» Task to complete: Tally the lines with the word "shrub" and report the number alone.

Begin Data block

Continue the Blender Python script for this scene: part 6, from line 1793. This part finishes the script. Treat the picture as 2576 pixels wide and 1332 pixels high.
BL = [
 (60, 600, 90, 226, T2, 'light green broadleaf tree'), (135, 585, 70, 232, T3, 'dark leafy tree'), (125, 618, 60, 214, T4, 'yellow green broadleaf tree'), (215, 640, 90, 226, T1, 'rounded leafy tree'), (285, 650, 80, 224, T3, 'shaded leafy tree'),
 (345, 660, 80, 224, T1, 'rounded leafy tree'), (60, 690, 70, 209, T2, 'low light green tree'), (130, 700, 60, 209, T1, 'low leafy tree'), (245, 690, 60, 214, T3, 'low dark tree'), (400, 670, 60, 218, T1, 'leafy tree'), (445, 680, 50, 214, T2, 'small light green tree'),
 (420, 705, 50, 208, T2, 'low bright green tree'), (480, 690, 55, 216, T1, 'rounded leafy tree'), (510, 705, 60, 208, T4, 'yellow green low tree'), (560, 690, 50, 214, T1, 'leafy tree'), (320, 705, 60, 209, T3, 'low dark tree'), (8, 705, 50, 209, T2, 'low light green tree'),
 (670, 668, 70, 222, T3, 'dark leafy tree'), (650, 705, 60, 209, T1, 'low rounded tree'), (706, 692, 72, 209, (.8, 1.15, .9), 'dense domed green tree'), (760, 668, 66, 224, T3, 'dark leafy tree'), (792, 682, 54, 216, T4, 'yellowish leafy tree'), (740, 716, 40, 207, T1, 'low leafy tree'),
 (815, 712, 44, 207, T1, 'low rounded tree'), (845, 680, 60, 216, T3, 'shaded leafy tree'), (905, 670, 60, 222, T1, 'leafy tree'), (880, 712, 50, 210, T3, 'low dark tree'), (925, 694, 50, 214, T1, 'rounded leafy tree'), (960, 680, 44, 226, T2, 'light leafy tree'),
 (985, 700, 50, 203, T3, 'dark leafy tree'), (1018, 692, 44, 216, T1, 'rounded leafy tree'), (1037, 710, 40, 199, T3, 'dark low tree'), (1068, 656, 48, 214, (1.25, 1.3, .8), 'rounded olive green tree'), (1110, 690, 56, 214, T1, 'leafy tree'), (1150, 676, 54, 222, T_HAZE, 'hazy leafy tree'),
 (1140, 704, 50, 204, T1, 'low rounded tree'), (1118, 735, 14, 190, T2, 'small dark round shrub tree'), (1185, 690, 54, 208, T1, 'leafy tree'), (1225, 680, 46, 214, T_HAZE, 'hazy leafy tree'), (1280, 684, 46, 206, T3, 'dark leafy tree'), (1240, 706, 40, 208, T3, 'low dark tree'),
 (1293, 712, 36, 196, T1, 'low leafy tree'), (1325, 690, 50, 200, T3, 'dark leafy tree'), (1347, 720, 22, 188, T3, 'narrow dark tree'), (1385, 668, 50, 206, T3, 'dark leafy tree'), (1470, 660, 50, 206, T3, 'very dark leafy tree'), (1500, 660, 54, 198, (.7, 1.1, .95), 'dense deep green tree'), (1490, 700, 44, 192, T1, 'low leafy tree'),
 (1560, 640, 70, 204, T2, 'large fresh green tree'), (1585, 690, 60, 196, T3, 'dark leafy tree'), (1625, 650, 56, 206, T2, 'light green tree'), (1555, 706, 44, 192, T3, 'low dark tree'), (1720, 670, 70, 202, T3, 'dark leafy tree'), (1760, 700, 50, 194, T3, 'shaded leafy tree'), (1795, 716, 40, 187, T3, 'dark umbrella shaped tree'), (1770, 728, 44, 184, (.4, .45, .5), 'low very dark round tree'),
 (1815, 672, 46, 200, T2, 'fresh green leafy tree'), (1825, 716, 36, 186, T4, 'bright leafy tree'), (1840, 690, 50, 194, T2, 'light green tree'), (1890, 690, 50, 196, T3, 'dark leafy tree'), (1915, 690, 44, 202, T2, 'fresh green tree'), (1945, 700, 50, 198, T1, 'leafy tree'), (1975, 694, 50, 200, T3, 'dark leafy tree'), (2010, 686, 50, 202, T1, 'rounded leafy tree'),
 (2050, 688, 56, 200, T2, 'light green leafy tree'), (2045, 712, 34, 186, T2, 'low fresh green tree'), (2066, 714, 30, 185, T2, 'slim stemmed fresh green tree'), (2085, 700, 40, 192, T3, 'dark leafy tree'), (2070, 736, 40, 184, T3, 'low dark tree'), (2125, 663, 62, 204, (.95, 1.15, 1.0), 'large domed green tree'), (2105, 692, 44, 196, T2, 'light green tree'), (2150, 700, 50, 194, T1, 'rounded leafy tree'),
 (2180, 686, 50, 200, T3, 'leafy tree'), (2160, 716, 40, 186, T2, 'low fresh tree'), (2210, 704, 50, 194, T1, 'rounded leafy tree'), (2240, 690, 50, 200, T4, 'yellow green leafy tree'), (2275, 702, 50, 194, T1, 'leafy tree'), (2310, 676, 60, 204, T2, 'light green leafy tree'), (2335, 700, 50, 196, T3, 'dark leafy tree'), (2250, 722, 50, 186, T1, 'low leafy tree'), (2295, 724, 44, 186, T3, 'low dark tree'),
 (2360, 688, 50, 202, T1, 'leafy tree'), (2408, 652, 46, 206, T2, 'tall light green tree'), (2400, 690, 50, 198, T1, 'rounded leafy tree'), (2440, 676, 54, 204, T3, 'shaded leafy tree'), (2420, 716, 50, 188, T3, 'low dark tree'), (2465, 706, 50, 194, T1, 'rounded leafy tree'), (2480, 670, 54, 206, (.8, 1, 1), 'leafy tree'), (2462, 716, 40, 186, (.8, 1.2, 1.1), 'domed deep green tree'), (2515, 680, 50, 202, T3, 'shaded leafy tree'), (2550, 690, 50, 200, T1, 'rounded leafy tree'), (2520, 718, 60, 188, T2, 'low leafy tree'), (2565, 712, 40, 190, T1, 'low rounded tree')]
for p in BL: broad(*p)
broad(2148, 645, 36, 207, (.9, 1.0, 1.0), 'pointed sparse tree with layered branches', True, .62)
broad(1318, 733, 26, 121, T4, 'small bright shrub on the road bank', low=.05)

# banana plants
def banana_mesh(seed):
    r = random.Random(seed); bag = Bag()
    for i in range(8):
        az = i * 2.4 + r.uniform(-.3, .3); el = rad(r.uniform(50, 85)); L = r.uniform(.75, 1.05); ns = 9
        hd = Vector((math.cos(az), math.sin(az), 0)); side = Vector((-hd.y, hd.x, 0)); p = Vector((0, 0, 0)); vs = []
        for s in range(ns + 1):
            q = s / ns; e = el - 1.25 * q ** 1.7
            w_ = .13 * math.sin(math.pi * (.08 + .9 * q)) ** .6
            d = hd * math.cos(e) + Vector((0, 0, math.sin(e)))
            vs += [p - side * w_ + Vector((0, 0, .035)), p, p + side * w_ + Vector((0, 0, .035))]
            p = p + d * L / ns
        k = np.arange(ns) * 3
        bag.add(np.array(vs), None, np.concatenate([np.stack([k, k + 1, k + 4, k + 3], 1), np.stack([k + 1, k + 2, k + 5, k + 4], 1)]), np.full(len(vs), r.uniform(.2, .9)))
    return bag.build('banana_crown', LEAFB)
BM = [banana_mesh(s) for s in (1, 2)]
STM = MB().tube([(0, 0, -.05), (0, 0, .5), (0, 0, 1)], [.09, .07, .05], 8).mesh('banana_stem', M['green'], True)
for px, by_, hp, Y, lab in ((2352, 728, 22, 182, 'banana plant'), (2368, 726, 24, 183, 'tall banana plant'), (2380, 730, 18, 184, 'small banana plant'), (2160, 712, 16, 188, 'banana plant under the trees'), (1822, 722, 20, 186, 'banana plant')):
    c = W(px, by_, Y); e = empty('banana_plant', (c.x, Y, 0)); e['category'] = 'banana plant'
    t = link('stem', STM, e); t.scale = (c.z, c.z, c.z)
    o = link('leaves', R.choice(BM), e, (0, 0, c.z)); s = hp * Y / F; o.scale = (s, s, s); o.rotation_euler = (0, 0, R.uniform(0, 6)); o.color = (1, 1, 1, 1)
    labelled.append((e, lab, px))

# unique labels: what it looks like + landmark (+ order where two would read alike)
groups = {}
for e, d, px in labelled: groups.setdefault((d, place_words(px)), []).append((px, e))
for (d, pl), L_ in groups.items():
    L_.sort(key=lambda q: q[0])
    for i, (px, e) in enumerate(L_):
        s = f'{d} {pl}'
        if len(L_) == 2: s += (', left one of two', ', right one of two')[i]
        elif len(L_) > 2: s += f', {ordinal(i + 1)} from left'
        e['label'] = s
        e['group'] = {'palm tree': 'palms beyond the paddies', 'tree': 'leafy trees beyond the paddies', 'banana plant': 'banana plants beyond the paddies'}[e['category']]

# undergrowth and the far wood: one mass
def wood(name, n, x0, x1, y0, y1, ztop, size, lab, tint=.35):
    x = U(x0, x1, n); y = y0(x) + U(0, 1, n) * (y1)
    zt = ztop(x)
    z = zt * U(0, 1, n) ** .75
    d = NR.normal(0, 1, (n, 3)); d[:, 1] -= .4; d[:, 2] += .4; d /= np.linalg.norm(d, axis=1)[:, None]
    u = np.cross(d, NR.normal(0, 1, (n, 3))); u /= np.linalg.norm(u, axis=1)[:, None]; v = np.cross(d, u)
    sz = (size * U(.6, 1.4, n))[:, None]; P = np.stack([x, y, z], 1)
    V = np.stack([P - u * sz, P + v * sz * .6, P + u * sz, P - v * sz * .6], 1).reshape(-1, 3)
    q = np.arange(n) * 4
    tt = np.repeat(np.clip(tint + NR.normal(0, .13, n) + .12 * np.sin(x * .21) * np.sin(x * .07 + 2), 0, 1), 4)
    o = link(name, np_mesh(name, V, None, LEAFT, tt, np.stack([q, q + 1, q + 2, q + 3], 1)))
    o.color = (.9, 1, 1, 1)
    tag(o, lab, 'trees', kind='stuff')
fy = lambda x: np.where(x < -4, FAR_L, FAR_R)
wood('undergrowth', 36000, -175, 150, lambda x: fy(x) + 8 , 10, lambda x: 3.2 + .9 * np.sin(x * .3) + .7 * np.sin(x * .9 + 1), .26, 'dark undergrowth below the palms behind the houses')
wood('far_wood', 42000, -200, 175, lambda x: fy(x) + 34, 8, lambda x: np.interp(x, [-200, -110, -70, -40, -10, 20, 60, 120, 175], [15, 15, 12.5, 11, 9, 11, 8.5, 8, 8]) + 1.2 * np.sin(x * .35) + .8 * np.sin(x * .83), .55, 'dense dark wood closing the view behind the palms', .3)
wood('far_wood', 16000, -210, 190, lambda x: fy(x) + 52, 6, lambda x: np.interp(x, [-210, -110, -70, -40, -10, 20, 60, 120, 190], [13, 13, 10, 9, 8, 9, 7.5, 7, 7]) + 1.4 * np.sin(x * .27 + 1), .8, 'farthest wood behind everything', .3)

End Data block

» Output below: 2